Following “The Absolutely True Diary of a Part-Time Indian” author Sherman Alexie’s call to fellow authors to work at an independent bookstore on Small Business Saturday, almost 300 writers have signed up to participate.

Alexie wrote a letter in September asking authors to come out and sell books at their local independent bookstore as part of a movement that he's calling Indies First. Indies First is an effort to promote independent bookstores on Small Business Saturday, an annual event begun in 2010 to promote small local businesses on the Saturday after Thanksgiving. This year Small Business Saturday will fall on Nov. 30. 

“Now is the time to be a superhero for independent bookstores,” the author wrote at the time. “We book nerds will become booksellers…. The most important thing is that we’ll all be helping Independent bookstores, and God knows they’ve helped us over the years.”

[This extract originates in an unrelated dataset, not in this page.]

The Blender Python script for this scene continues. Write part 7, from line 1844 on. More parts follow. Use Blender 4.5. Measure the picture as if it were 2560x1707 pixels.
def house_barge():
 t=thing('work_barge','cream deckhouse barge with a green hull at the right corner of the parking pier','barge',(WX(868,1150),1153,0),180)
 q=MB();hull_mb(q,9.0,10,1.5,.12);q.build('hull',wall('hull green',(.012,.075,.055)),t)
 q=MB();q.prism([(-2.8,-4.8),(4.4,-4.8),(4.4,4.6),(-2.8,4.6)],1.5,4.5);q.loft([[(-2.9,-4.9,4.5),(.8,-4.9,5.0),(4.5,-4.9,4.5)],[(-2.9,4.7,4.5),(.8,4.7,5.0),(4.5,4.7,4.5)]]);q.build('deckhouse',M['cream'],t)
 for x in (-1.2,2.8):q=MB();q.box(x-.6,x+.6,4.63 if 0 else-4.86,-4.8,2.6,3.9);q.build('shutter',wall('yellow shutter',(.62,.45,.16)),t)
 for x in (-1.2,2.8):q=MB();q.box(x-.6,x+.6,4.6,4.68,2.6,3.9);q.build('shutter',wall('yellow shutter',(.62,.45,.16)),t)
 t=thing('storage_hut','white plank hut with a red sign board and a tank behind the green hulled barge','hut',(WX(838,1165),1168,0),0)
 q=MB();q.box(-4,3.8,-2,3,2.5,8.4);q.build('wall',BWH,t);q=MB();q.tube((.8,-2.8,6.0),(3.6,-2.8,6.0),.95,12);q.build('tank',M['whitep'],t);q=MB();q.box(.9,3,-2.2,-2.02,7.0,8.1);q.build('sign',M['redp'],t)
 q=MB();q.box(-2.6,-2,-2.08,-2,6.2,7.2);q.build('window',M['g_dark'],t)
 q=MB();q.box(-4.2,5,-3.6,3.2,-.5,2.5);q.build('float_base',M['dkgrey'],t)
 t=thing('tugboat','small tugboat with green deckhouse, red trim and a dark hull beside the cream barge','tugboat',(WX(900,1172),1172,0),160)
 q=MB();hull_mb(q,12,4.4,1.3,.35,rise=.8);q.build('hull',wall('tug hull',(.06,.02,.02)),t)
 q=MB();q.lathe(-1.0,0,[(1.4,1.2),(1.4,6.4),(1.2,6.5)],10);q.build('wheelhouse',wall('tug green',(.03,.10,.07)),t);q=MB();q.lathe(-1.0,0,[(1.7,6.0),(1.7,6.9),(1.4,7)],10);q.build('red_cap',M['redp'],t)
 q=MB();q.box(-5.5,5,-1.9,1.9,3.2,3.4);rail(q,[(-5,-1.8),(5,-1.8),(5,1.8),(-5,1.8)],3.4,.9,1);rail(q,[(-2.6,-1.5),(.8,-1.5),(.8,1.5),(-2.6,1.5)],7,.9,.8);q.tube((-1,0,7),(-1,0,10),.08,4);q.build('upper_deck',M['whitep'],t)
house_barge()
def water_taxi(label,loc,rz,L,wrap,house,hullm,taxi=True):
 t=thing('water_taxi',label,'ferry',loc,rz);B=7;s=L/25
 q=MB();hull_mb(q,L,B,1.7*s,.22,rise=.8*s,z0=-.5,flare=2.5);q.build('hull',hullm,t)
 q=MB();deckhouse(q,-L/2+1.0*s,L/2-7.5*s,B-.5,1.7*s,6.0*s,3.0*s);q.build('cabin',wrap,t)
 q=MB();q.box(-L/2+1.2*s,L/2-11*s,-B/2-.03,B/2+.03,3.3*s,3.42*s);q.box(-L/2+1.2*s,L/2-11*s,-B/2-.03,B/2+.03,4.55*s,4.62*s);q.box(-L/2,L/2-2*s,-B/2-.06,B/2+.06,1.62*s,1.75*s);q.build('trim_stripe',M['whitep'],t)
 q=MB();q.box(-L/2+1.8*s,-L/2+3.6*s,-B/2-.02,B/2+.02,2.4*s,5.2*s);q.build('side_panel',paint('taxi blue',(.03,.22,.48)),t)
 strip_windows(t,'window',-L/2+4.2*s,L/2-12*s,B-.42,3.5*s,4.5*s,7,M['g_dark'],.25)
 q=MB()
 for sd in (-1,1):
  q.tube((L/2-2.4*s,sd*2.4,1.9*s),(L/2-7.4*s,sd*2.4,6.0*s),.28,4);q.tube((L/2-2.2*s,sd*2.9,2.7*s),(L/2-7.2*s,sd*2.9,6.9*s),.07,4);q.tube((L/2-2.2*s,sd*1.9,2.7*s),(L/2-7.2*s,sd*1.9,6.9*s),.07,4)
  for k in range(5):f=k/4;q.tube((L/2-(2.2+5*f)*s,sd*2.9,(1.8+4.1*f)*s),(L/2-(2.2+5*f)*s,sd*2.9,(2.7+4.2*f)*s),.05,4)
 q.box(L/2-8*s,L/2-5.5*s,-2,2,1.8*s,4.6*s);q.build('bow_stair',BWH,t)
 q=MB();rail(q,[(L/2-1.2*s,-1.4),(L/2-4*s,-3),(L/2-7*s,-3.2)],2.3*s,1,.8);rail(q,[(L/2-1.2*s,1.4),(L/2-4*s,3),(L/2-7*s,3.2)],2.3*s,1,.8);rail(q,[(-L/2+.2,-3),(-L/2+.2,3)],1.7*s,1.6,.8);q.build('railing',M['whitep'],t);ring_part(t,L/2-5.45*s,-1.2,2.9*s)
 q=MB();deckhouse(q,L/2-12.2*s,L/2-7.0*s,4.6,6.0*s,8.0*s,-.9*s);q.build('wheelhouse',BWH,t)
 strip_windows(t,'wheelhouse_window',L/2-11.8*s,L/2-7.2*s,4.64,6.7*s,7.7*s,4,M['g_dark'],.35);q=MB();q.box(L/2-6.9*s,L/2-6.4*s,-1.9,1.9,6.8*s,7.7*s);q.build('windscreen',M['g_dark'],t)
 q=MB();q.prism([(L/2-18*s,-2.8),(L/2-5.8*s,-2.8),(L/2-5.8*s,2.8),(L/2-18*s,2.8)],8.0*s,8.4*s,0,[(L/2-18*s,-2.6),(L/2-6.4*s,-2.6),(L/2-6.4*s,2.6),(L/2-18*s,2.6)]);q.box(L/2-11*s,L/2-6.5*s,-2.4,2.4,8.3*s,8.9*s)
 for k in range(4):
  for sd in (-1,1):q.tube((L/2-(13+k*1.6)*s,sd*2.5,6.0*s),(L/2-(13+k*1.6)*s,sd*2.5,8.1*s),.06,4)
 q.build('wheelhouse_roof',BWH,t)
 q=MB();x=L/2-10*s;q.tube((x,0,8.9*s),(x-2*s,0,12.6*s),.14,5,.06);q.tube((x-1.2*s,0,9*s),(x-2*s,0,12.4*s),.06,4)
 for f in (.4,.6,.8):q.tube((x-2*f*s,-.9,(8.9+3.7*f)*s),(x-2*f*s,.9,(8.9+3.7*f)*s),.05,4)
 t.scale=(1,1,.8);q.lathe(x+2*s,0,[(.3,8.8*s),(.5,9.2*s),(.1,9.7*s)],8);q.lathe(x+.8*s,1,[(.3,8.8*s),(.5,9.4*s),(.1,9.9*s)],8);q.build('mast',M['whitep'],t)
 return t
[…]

According to the American Booksellers Association – which says that Indies First is "brand new and moving fast" – more than 285 authors have signed up to sell books on that Saturday. Writer Wiley Cash will be working at North Carolina store Pomegranate Books, while James Patterson will be popping up at Florida store Classic Bookshop and writer David Small will be a staff member at the Michigan indie Lowry’s Books and More, to name only a few.

According to the ABA, the website IndieBound.org will soon be posting a map of participating stores so book lovers can find a location near them.

Will the effort have an effect on indies’ sales for the day? We’ll have to wait and see.